During a ceremony on a brisk afternoon, a statue in Jan Karski’s likeness was unveiled in front of the De Lamar Mansion, the Polish Consulate’s residence on East 37th Street. Karski, who died in 2000, was an underground courier during the war who has been credited with relaying information to Allied leaders, including President Franklin D. Roosevelt and Winston Churchill.
“He saw, he knew, and he reacted,” a special envoy for the president of Poland, Ewa Junczyk-Ziomecka, said yesterday. “He was a man of action.”
Yesterday’s ceremony coincided with the Polish Independence Day and Veterans Day, when thousands of American veterans marked the day by marching up Fifth Avenue in a parade.
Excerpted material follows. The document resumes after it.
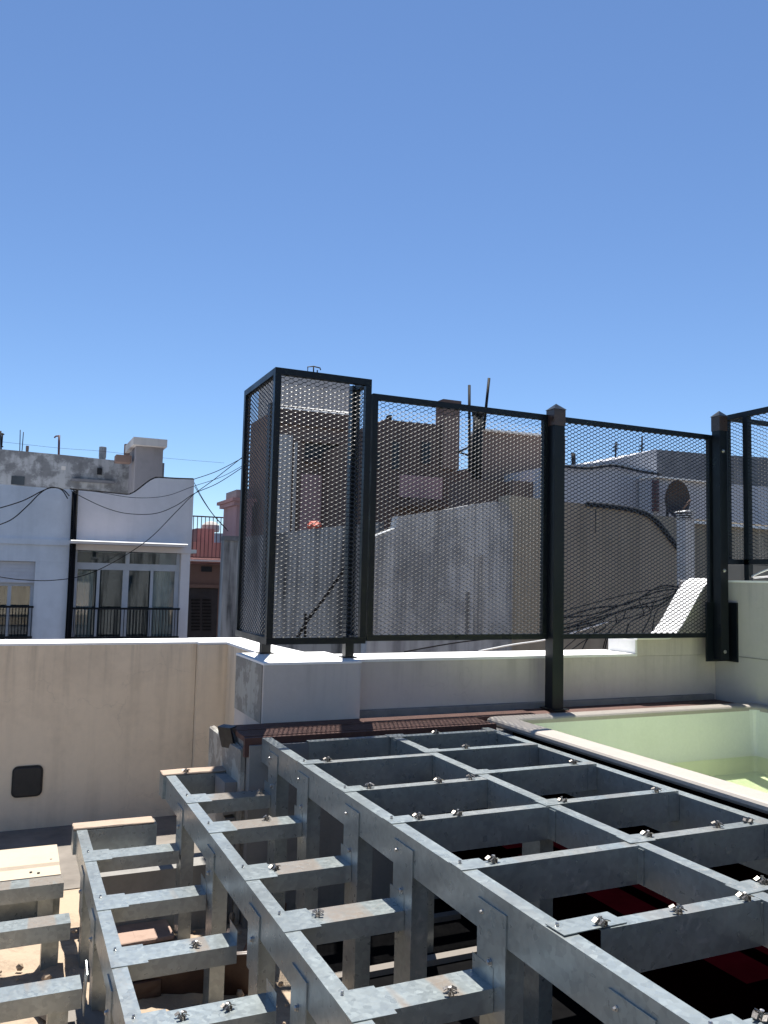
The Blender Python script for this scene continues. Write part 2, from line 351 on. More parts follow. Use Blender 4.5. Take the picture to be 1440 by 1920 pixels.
p = thing('pillar', 'square grey rendered pillar with white top under the mesh cage', 'pillar', (1.38, 4.14, 0))
box('pillar_body', 1.133, 1.636, 3.88, 4.41, 0.0, 1.072, M['grey_wall'], p, 0.006)
box('pillar_top', 1.130, 1.639, 3.877, 4.413, 1.0725, 1.083, M['white_cap'], p, 0.003)
box('plaster_patch', 1.1285, 1.1325, 3.90, 4.40, 0.795, 1.070, M['raw_plaster'], p)
p = thing('back_parapet', 'low grey parapet with white top behind the pool', 'wall', (2.9, 4.12, 0))
box('parapet_body', 1.6395, 4.14, 3.985, 4.29, 0.0, 1.066, M['grey_wall'], p, 0.006)
box('coping', 1.6405, 3.50, 3.982, 4.293, 1.0665, 1.081, M['white_cap'], p, 0.005)
box('dark_skirting', 1.64, 4.10, 3.955, 3.984, 0.78, 0.822, M['concrete_block'], p, 0.004, jit=0.002)
# S shaped rise at the right hand end of the parapet
def s_top(x):
    t = min(1, max(0, (x-3.74)/(4.14-3.74))); t = t*t*(3-2*t); return 1.165+t*0.375
xs = [3.50, 3.56, 3.62, 3.68]+[3.72+i*0.03 for i in range(15)]
prof = [(x, s_top(x)) for x in xs]
bm = bmesh.new()
ft = [bm.verts.new((x, 3.981, z)) for x, z in prof]; bk = [bm.verts.new((x+0.05, 4.22, z)) for x, z in prof]
fl = [bm.verts.new((x, 3.981, 1.0675)) for x, z in prof]; bl = [bm.verts.new((x+0.05, 4.22, 1.0675)) for x, z in prof]
for i in range(len(prof)-1):
    bm.faces.new((fl[i], fl[i+1], ft[i+1], ft[i])); bm.faces.new((bl[i], bk[i], bk[i+1], bl[i+1]))
bm.faces.new((fl[0], ft[0], bk[0], bl[0])); bm.faces.new((fl[-1], bl[-1], bk[-1], ft[-1]))
from_bm('curved_rise', bm, M['grey_wall'], p)
bm = bmesh.new()
t0 = []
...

“November 11th is an important date for Poland, for America, and for the world,” Poland’s consul general, Krzysztof Kasprzyk, said. “It is fitting that we should honor Jan Karski at this time.”
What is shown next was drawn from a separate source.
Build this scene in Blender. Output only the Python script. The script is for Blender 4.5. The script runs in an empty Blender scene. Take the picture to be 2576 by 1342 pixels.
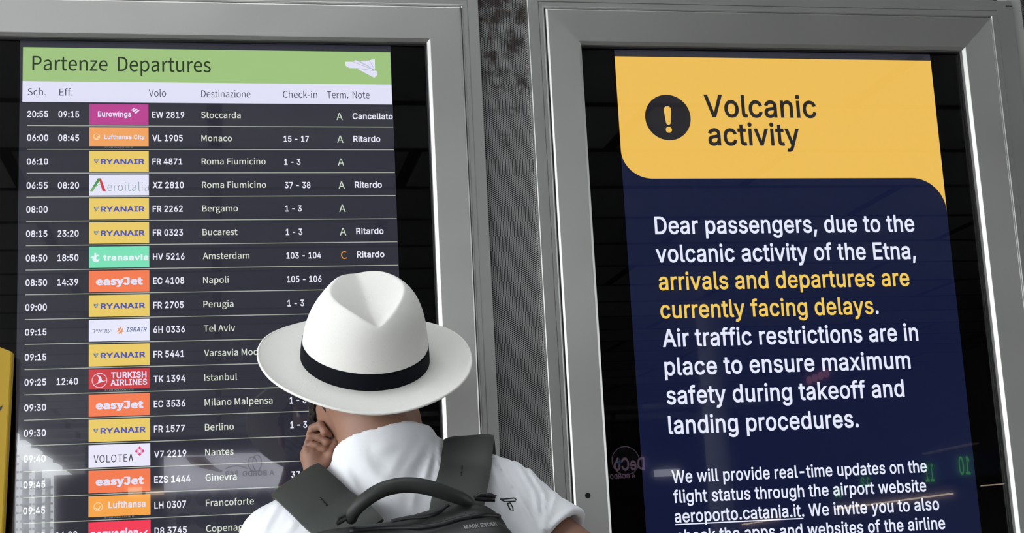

Other dignitaries offered similar praise. “He did something that few people — heroic or otherwise — would do,” Mayor Koch said. “He reached outside his nation and he sought to save the Jewish people.”
Mr. Koch added that Karski’s testimony fell on deaf ears. “If they had believed him, they could have saved millions of people,” he said. Born Jan Kozielewski in Poland in 1914, Karski was a Catholic diplomat who joined the Polish army in 1939 at the start of World War II. In September of that year, the Russian army captured his unit, and Karski — his underground pseudonym — became a prisoner of war.
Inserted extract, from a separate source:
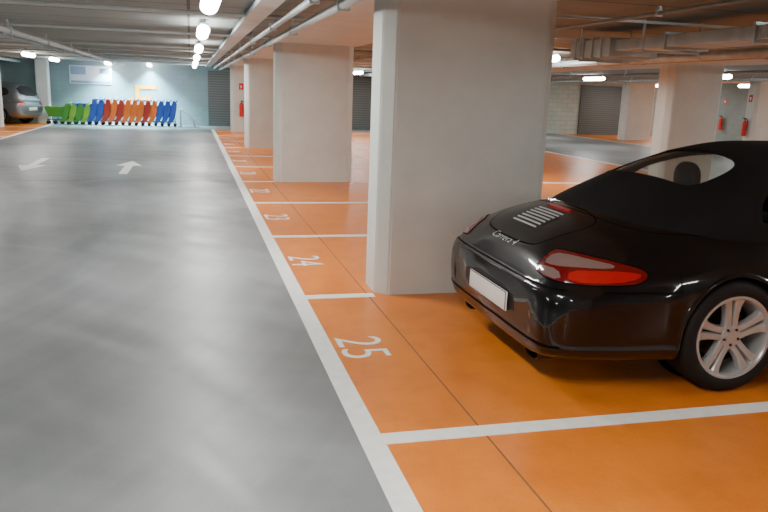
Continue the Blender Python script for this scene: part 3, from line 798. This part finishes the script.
for s in (-1, 1):
    bm = bmesh.new()
    pr = [(1.0, 0), (1.04, -.006), (1.06, .0), (1.06, .22), (.92, .22), (.92, 0)]
    seg = 28; rr = []
    for k in range(seg):
        t = 2*math.pi*k/seg
        rr.append([bm.verts.new((.08+h, s*.50+r*.075*sp(math.cos(t), .7), .172+r*.036*math.sin(t))) for r, h in pr])
    for k in range(seg):
        a, b = rr[k], rr[(k+1) % seg]
        for i in range(6): bm.faces.new([a[i], a[(i+1) % 6], b[(i+1) % 6], b[i]])
    add('exhaust_tip', bm_mesh(bm, sm=40), M['disc'], car)
cu = bpy.data.curves.new('t', 'FONT'); cu.body = 'Carrera 4'; cu.size = .064; cu.shear = .6; cu.align_x = 'CENTER'; cu.extrude = 0; cu.offset = -.0012
to = bpy.data.objects.new('t', cu); C.objects.link(to); dg = bpy.context.evaluated_depsgraph_get(); dg.update()
me = bpy.data.meshes.new_from_object(to.evaluated_get(dg)); bpy.data.objects.remove(to, do_unlink=True)
for v in me.vertices:
    h, n = ray(solid_bvh, (-1, -v.co.x*1.35+.02, .722+v.co.y*.8), (1, 0, 0))
    if h is not None: v.co = h+n*.004 if n.x < 0 else h-n*.004
add('badge', me, M['slat'], car, 'silver script lettering on the tail')
for s, F in ((-1, RIGHT), (1, LEFT)):
    patch('door_handle', solid_bvh, [(1.78, .745), (1.78, .775), (1.96, .775), (1.96, .745)], F, M['paint'], car, .022, .004, 1, dome=.006)
    patch('side_indicator', solid_bvh, [(2.98, .66), (2.98, .68), (3.06, .68), (3.06, .66)], F, M['clear'], car, .004, .004, 1)
    bm = bmesh.new(); bmesh.ops.create_uvsphere(bm, u_segments=24, v_segments=16, radius=1)
    for v in bm.verts:
        v.co = Vector((2.72+v.co.x*(.07 if v.co.x > 0 else .03), s*(.93+v.co.y*.11), .965+v.co.z*.06))
    bm_box(bm, 2.70, 2.76, min(s*.76, s*.86), max(s*.76, s*.86), .925, .955, .008)
    add('door_mirror', bm_mesh(bm, sm=50), M['paint'], car)
    Ff = ((3.95, s*.62, 2), (1, 0, 0), (0, 1, 0), (.0, 0, -1))
    patch('headlight', solid_bvh, [(-.17, -.12), (-.2, .08), (-.05, .13), (.12, .1), (.2, -.02), (.12, -.12)], Ff, M['clear'], car, .006, .008, 2, dome=.012, label='clear headlight')
    patch('rocker_trim', solid_bvh, [(1.55, .20), (1.55, .25), (3.05, .25), (3.05, .20)], F, M['paint'], car, .014, .006, 1)
patch('front_intake', solid_bvh, [(-.42, .22), (-.38, .33), (.38, .33), (.42, .22)], FRONT, M['black'], car, .003, .004, 1)
bm = bmesh.new(); bm_box(bm, 2.72, 3.0, -.6, .6, .7, .93, .05, 3); add('dashboard', bm_mesh(bm, sm=40), M['leather'], car)
for s in (-1, 1):
    bm = bmesh.new()
    prof = [(1.78, .50), (1.70, .95), (1.66, 1.0), (1.58, 1.0), (1.56, .9), (1.62, .4), (2.25, .38), (2.28, .5)]
    prism_bm(bm, prof, lambda p: (p[0], s*.36-.23, p[1]), lambda p: (p[0], s*.36+.23, p[1]))
    bmesh.ops.bevel(bm, geom=bm.edges[:], offset=.03, segments=3, affect='EDGES'); st = add('seat', bm_mesh(bm, sm=40), M['leather'], car)
    bm = bmesh.new(); bmesh.ops.create_uvsphere(bm, u_segments=28, v_segments=18, radius=1)
    for v in bm.verts: v.co = Vector((1.61+.05*sp(v.co.x, .8), s*.36+.13*sp(v.co.y, .8), 1.08+.115*sp(v.co.z, .85)))
    add('headrest', bm_mesh(bm, sm=60), M['leather'], st)
bm = bmesh.new()
prof = [(.17+.014*math.cos(t), .014*math.sin(t)) for t in [2*math.pi*k/8 for k in range(8)]]
lathe_bm(bm, prof, 32, closed=True); bm_box(bm, -.16, .16, -.01, .01, -.015, .015); sw = add('steering_wheel', bm_mesh(bm, sm=50), M['leather'], car)
sw.location = (2.5, .36, .85); sw.rotation_euler = (0, math.radians(-25), math.pi/2)
for x in (WX, FX):
    for s in (-1, 1):
        make_wheel('wheel', car, (x, s*(.882-.125), .325), s, .325, .236, .25 if x == WX else .22, 'sport')
car.location = (1.80, 4.20, 0)

# ------------------------------------------------------------------ silver hatchback
hb = bpy.data.objects.new('car', None); C.objects.link(hb)
hb['label'] = 'silver family hatchback parked beside a concrete pillar'; hb['category'] = 'car'
W2 = [(0, .6), (.02, .70), (.06, .77), (.15, .82), (.5, .86), (3.2, .87), (3.8, .82), (4.0, .7), (4.08, .55)]
T2 = [(0, .72), (.02, .80), (.06, .86), (.15, .92), (.5, .96), (2.8, .95), (3.2, .9), (3.8, .75), (4.0, .65), (4.08, .55)]
B2 = [(0, .36), (.05, .28), (.3, .2), (3.8, .2), (4.08, .3)]
Z2 = [(0, .55), (4.08, .45)]; N2 = [(0, 3.2), (3, 3.2), (4.08, 2.6)]
b2 = add('body', loft(stations(4.08, .06), W2, T2, B2, Z2, N2, 4, 56), M['silverp'])
cut = []
for x in (.75, 3.25):
    for s in (-1, 1):
        bm = bmesh.new(); bm_cyl(bm, (x, s*.6, .31), (x, s*1.1, .31), .335, seg=40); cut.append(tmp(bm_mesh(bm)))
bb = bmesh.new(); bb.from_mesh(b2.data); bv2 = BVHTree.FromBMesh(bb); bb.free()
boolean(b2, cut); kill(cut); b2.parent = hb; b2.data.materials.clear(); b2.data.materials.append(M['silverp']); smooth(b2.data, 38)
RW2 = [(.05, .66), (.2, .72), (1, .76), (2, .76), (2.9, .68)]; RT2 = [(.05, 1.0), (.15, 1.2), (.35, 1.40), (.7, 1.45), (1.4, 1.47), (2.0, 1.43), (2.9, .93)]
bm = bmesh.new(); rings = []; x = .05
while x < 2.91:
    w_, t_ = pchip(RW2, x), pchip(RT2, x)
    rings.append([bm.verts.new((x, w_*sp(math.cos(math.pi*k/40), 2/3.5), .8+(t_-.8)*sp(abs(math.sin(math.pi*k/40)), 2/2.4))) for k in range(41)]); x += .05
for i in range(len(rings)-1):
    for k in range(40): bm.faces.new([rings[i][k], rings[i][k+1], rings[i+1][k+1], rings[i+1][k]])
bm.faces.new(rings[0])
cab = add('roof', bm_mesh(bm, sm=40), M['silverp'], hb)
bb = bmesh.new(); bb.from_mesh(cab.data); cb2 = BVHTree.FromBMesh(bb); bb.free()
for F in (RIGHT, LEFT):
    patch('side_window', cb2, [(.42, 1.0), (.5, 1.28), (1.2, 1.34), (1.28, 1.0)], F, M['black'], hb, .004, .004, 2)
    patch('side_window', cb2, [(1.36, 1.0), (1.36, 1.34), (1.95, 1.31), (2.55, 1.0)], F, M['black'], hb, .004, .004, 2)
patch('rear_window', cb2, [(-.58, 1.0), (-.52, 1.36), (.52, 1.36), (.58, 1.0)], REAR, M['black'], hb, .004, .004, 1)
for s in (-1, 1):
    patch('tail_light', bv2, [(s*.45, .70), (s*.45, .80), (s*.74, .84), (s*.74, .68)], REAR, M['tailb'], hb, .005, .006, 1)
    for x in (.75, 3.25): make_wheel('wheel', hb, (x, s*.75, .31), s, .31, .2, .2, 'multi')
add('number_plate', box_me(-.02, -.012, -.26, .26, .5, .61, .002), M['plate'], hb)
hb.location = (-5.55, 29.75, 0); hb.rotation_euler = (0, 0, math.pi-.35)

# ------------------------------------------------------------------ world, camera
wd = bpy.data.worlds.new('world'); wd.use_nodes = True; bpy.context.scene.world = wd
wd.node_tree.nodes['Background'].inputs[0].default_value = (.5, .5, .5, 1); wd.node_tree.nodes['Background'].inputs[1].default_value = .05
f = 740.0; roll = .036
d1 = Vector((190-384, 256-85, -f)).normalized()
up = Vector((1, -roll, 0)).cross(d1).normalized()
rt = d1.cross(up).normalized()
R = Matrix((rt, d1, up)).to_4x4()
cam = bpy.data.cameras.new('camera'); co = bpy.data.objects.new('camera', cam); C.objects.link(co)
cam.sensor_width = 36; cam.lens = f/768*36; cam.clip_start = .05
co.matrix_world = Matrix.Translation((0, 0, H)) @ R
bpy.context.scene.camera = co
After managing to escape, Karski joined a developing underground movement in Warsaw. He subsequently went on several missions to relay information to France and other Allied countries about the war. During that time, he was captured several times but managed to escape.
Notably, Karski elected to visit the Warsaw ghetto, where thousands of Polish Jews had been sent. He also chose to infiltrate a labor camp, becoming a witness to the killing of Jews and other Nazi prisoners.
In 1943, Karski secured an audience with Roosevelt, and he used the opportunity to tell the American president about what he saw. He would later meet with the likes of Churchill.
“People didn’t believe the message that Jan Karski brought from Poland,” the chief rabbi of Tel Aviv, Israel, Yisrael Meir Lau, said yesterday.
“He just said he did what had to be done,” a former ambassador of Poland to Israel, Maciej Kozlowski, said.
Karski became an American citizen in 1954, and for four decades was a professor of European studies at Georgetown University, where President Clinton was one of his students.
Yesterday, Mr. Kasprzyk read a statement from Mr. Clinton: “The life of Jan Karski is an inspirational story of one man with the courage to speak with truth … even in the face of unimaginable danger.”